#### Task material
================================

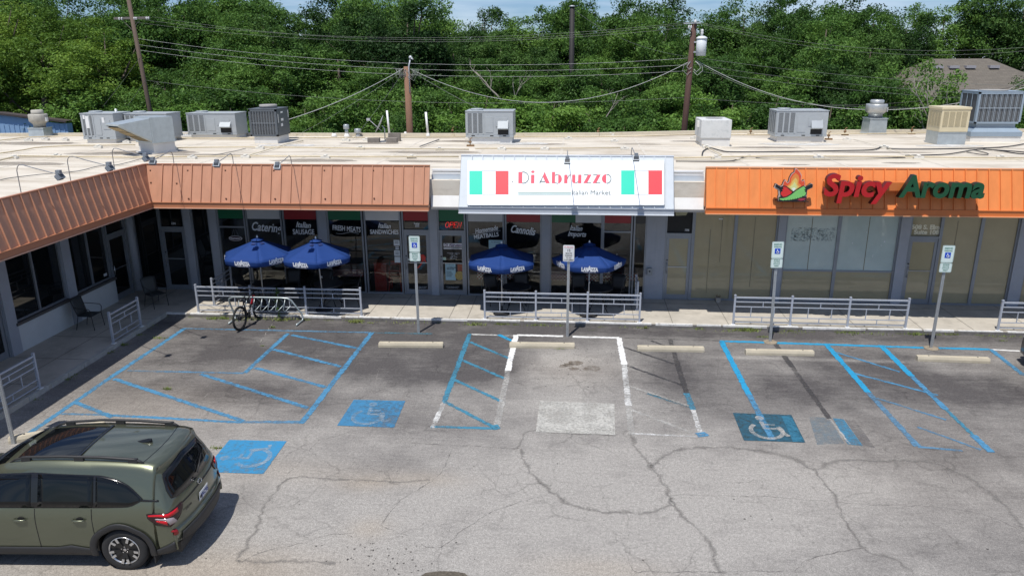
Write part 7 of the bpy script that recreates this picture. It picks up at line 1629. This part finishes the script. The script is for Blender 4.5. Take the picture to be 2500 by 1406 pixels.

================================

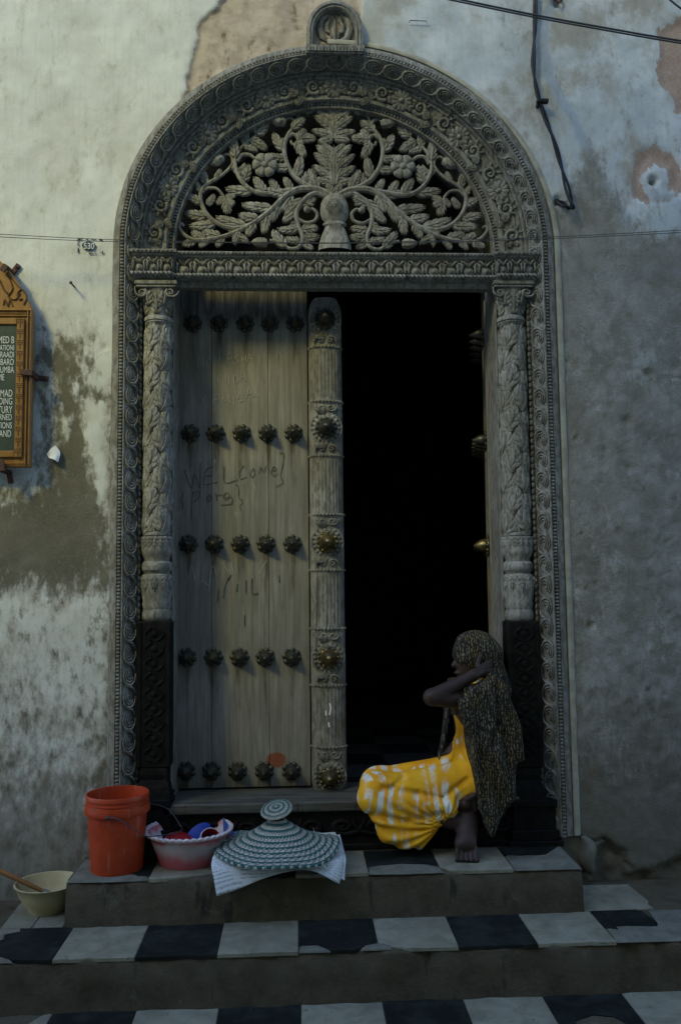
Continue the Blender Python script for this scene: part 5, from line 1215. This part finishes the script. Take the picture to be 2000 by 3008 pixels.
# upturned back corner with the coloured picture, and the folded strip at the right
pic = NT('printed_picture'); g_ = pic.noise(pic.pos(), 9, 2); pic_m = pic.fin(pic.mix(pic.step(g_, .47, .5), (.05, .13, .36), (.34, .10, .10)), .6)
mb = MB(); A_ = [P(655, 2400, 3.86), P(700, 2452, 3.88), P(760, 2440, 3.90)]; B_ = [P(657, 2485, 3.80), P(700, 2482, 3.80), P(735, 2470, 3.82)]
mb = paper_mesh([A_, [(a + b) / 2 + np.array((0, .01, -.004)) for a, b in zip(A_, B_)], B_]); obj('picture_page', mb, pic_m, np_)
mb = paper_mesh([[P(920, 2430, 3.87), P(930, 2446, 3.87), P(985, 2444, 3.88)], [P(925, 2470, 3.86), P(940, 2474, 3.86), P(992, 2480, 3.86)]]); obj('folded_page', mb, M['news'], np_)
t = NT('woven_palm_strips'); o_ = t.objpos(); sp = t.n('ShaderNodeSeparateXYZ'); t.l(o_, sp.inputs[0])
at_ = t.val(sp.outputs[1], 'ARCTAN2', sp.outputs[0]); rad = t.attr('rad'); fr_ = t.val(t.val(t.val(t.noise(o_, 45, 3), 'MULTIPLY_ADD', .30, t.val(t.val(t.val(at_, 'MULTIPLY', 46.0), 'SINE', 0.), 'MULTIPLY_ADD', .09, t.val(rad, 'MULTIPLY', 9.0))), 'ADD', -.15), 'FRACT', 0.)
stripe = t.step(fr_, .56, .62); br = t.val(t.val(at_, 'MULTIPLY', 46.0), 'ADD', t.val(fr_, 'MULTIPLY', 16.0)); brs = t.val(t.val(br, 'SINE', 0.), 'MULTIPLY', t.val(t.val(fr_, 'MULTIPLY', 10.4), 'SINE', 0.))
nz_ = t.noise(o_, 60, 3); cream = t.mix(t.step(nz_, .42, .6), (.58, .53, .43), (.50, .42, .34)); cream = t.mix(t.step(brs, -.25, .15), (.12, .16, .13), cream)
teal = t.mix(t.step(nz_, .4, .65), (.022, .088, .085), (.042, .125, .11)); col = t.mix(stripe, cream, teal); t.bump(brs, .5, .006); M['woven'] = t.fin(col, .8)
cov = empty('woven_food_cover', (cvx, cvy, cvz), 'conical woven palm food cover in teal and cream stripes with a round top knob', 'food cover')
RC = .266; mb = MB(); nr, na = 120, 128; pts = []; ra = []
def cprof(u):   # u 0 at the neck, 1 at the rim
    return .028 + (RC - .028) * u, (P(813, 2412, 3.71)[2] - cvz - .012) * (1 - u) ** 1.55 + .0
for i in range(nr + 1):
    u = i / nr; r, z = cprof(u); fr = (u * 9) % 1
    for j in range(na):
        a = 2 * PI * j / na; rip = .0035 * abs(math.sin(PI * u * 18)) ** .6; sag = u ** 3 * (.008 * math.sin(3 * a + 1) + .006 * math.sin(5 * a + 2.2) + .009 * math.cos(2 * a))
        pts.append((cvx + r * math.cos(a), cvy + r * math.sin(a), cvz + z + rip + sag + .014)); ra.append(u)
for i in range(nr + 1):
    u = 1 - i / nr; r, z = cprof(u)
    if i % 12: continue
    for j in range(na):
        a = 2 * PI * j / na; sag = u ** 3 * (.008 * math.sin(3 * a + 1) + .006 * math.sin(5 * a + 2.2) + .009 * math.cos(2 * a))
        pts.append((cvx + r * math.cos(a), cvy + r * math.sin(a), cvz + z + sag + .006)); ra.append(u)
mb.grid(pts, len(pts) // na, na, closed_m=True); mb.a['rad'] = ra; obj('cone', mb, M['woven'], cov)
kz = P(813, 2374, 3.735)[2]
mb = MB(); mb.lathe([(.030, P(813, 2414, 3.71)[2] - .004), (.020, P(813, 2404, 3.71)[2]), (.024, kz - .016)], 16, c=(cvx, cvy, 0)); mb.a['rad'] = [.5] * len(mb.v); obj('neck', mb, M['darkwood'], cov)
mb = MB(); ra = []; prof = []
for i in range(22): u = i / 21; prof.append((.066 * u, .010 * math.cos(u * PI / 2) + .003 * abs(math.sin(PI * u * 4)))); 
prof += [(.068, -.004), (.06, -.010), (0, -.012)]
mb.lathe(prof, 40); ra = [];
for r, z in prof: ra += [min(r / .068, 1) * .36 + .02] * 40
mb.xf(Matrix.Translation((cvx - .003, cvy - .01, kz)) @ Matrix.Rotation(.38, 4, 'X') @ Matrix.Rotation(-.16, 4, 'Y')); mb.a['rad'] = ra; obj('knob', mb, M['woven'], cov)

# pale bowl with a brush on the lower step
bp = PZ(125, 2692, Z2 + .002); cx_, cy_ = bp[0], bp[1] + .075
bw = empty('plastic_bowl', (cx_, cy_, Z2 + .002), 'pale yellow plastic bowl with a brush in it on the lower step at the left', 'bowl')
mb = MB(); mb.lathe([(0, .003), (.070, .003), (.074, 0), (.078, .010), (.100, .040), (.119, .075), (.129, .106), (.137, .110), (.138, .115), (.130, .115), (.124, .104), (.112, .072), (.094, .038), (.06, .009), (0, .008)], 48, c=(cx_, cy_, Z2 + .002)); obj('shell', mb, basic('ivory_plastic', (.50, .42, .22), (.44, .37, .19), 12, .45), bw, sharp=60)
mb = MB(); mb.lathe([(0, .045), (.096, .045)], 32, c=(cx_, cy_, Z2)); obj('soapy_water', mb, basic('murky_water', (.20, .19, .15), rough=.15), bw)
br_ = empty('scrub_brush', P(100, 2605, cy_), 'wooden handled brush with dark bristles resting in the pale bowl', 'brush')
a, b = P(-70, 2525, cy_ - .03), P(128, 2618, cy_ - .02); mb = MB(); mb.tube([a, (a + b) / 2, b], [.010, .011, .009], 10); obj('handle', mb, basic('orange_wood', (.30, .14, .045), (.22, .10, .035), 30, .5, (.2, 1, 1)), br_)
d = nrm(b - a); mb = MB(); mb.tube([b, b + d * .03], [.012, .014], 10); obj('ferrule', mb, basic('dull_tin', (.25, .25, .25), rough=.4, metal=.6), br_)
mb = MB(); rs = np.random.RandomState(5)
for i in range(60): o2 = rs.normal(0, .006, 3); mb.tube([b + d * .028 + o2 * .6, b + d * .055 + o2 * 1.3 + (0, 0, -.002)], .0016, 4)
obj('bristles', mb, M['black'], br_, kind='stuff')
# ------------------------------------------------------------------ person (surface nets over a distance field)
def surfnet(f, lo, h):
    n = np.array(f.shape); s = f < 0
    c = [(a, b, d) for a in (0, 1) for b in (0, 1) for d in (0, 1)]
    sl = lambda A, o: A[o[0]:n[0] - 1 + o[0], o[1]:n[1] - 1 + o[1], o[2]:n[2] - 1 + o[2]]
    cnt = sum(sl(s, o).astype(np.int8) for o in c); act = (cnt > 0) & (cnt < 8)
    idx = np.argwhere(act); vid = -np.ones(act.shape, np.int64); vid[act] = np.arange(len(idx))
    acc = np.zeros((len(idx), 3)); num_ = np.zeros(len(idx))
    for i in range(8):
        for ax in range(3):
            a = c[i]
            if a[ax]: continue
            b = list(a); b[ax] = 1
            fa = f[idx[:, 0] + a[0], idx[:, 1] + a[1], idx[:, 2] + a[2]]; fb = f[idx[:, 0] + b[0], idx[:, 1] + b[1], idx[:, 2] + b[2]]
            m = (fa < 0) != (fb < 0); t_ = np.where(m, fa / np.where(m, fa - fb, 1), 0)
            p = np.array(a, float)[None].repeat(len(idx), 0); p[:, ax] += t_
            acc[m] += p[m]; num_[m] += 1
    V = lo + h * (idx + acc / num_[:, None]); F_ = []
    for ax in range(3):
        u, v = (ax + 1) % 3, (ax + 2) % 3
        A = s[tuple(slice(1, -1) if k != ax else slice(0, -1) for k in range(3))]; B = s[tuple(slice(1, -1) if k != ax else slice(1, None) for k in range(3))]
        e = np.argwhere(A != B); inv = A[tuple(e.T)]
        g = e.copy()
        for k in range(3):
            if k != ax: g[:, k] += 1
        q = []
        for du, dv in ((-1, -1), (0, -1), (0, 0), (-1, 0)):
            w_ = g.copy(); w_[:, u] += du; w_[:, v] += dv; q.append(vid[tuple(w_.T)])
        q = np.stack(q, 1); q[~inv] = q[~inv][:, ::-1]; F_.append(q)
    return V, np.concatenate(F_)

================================

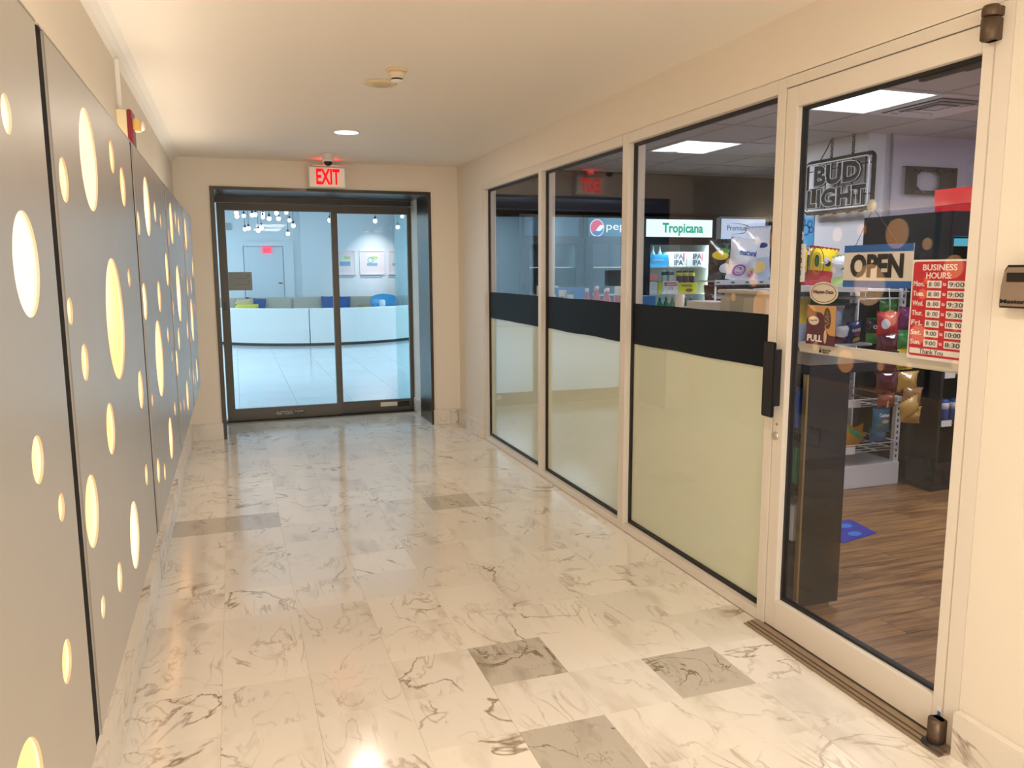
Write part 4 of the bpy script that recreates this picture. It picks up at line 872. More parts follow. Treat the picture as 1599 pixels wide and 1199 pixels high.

================================

Determine how many lines of the material include the string "part". Output only that count.

#### Exercise result
3